Requirement
Transcribe word for word only the span whose first line is the one with "Build this scene" and whose last line is the one with "EYE = Vector((0.0, 0.0, 1.55))"; both of those lines belong to it.

Supplied material
****

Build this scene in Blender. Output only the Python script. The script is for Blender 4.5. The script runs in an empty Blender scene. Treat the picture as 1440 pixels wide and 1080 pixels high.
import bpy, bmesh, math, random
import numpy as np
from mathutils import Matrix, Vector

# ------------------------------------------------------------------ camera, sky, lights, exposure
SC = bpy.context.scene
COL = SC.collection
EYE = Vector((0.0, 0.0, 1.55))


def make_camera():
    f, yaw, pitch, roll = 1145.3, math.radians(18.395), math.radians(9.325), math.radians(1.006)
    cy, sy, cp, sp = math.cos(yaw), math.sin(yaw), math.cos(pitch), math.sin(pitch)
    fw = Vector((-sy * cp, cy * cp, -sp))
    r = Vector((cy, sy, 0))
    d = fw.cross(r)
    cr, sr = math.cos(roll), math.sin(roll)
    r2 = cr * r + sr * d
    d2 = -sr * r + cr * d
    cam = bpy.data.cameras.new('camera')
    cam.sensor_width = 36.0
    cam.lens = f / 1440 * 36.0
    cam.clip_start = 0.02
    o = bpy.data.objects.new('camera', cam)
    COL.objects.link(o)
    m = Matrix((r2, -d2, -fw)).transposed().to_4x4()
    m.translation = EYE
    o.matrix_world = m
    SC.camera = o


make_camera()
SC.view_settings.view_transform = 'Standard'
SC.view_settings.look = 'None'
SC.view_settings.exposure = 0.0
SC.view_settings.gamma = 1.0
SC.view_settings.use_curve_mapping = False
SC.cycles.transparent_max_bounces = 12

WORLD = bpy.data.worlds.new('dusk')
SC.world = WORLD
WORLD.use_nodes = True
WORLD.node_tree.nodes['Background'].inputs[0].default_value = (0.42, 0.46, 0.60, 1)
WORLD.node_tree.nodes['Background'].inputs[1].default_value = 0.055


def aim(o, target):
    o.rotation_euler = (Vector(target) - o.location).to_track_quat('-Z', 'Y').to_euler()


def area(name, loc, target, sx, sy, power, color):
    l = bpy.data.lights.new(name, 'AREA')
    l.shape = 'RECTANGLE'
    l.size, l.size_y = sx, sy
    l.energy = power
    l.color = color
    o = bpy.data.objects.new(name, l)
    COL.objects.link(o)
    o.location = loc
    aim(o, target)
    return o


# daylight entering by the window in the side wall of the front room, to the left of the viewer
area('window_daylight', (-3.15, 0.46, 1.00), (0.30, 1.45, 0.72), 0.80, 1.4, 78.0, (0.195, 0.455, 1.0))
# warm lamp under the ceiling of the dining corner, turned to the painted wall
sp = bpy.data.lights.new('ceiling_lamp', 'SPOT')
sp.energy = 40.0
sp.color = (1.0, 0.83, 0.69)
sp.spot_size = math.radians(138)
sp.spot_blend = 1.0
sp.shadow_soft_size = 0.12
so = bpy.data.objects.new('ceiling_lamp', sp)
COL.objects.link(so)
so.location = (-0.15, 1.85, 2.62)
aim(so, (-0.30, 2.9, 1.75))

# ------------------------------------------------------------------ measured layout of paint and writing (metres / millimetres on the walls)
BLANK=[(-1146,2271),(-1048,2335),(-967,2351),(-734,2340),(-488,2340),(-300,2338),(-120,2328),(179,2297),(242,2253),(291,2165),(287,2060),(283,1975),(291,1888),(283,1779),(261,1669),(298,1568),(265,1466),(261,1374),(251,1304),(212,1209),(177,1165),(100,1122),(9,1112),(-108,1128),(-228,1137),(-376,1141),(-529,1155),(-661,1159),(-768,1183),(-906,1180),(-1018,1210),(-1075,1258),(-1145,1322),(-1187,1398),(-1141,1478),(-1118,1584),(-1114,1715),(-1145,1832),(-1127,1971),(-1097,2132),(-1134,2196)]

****

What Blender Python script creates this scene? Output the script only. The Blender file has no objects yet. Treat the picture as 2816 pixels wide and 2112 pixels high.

****

Written answer
Build this scene in Blender. Output only the Python script. The script is for Blender 4.5. The script runs in an empty Blender scene. Treat the picture as 1440 pixels wide and 1080 pixels high.
import bpy, bmesh, math, random
import numpy as np
from mathutils import Matrix, Vector

# ------------------------------------------------------------------ camera, sky, lights, exposure
SC = bpy.context.scene
COL = SC.collection
EYE = Vector((0.0, 0.0, 1.55))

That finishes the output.